* Exercise details:
In the entries below, count the lines holding "this". Reply with the number only.

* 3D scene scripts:
************

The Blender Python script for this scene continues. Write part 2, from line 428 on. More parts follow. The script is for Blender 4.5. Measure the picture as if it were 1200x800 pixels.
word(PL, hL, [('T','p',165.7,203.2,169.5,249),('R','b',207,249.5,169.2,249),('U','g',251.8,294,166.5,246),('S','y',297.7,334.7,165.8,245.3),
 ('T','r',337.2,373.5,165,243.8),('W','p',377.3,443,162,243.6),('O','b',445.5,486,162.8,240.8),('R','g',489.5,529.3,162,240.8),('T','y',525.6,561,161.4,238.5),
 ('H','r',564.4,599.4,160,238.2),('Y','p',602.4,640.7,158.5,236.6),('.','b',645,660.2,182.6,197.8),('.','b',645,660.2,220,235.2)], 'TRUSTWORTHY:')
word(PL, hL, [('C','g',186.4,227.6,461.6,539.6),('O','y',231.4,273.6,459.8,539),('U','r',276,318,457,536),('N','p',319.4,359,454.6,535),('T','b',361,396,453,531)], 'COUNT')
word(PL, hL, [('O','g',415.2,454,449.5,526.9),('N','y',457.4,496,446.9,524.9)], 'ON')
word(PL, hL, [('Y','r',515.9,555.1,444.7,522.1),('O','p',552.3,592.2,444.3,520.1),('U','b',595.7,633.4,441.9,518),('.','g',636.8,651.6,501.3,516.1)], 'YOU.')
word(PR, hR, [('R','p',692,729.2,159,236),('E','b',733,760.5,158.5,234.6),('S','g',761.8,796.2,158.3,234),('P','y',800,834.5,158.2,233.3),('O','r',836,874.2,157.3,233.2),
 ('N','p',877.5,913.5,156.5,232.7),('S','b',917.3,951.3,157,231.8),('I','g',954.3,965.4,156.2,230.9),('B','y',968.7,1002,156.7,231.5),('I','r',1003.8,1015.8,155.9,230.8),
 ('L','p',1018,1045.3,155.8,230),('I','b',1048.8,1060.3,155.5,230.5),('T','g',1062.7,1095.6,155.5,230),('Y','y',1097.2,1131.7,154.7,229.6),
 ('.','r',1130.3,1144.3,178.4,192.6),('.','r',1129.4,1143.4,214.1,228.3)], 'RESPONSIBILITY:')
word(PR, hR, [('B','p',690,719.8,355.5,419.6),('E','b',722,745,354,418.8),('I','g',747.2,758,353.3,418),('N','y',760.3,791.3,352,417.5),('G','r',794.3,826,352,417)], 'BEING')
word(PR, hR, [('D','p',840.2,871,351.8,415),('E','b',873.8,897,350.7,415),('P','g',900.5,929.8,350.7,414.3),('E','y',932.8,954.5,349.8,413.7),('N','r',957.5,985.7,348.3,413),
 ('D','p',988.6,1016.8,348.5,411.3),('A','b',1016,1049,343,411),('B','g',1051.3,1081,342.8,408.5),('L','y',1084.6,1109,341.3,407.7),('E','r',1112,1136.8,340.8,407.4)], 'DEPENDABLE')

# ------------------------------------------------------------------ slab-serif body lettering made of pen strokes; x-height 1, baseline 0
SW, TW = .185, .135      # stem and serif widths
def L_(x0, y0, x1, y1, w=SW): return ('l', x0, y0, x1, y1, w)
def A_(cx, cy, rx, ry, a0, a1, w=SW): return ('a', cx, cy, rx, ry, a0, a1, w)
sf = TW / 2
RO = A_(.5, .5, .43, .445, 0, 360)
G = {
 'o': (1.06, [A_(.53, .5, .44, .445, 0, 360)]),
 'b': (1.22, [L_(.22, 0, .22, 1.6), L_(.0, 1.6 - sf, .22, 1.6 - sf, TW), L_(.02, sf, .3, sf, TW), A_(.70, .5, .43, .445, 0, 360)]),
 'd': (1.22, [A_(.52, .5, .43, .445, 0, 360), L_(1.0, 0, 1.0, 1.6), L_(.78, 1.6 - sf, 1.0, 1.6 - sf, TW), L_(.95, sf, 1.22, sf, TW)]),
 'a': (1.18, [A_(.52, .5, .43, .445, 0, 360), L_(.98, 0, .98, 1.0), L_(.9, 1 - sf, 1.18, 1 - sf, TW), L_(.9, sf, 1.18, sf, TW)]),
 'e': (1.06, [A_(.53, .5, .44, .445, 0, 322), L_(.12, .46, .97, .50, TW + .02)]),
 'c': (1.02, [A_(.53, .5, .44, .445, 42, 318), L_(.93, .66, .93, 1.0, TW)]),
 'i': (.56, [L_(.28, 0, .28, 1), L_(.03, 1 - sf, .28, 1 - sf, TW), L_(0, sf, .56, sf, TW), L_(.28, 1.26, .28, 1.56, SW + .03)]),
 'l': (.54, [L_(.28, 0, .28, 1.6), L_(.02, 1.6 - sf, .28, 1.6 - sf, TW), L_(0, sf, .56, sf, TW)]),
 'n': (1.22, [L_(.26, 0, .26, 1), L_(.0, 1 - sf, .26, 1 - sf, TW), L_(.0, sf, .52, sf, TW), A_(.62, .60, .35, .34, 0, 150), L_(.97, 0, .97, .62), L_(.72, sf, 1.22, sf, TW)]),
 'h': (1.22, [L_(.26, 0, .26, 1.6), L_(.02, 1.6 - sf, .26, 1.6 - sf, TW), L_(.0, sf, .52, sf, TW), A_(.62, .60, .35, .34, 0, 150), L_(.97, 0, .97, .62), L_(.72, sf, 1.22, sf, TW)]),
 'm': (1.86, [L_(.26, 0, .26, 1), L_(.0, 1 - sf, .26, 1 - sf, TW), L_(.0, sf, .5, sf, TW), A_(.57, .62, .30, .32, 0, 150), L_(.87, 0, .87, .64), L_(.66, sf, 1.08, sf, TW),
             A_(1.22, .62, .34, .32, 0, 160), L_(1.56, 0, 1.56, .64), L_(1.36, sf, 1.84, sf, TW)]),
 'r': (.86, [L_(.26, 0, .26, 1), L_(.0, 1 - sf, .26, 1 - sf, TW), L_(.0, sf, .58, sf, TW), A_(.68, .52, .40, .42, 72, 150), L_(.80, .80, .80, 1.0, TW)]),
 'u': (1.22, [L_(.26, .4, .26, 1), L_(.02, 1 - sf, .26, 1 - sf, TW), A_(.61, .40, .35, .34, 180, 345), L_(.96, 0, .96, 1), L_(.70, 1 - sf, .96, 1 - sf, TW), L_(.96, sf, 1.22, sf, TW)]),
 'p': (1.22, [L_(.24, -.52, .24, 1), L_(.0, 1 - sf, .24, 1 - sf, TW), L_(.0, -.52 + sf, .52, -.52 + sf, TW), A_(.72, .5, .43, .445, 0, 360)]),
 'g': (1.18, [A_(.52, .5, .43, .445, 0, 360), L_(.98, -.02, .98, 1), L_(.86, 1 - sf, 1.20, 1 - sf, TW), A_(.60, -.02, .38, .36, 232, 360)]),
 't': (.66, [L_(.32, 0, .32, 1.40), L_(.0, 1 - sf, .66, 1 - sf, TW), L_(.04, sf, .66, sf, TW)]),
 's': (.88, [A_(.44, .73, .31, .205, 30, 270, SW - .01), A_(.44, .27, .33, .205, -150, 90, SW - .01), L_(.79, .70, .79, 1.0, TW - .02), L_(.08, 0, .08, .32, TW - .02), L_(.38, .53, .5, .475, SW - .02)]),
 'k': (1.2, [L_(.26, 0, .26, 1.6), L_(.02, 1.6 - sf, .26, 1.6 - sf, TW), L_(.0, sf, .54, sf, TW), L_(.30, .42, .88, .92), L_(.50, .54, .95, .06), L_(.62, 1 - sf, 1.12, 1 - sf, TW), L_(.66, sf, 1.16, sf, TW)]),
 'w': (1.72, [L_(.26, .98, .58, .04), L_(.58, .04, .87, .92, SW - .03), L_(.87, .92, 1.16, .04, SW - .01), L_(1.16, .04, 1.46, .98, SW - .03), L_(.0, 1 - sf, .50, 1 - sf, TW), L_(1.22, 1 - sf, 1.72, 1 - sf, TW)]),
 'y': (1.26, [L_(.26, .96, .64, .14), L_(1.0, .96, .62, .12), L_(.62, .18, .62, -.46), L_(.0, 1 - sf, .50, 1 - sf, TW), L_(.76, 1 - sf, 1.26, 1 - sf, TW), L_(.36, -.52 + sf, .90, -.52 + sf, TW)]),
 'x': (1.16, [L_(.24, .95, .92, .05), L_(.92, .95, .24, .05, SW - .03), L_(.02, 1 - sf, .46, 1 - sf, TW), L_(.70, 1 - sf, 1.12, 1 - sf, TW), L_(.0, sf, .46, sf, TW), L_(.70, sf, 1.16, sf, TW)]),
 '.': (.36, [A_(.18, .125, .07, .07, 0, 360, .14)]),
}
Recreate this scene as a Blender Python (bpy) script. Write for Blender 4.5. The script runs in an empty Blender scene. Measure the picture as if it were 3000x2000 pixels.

************

* Exercise solution:
2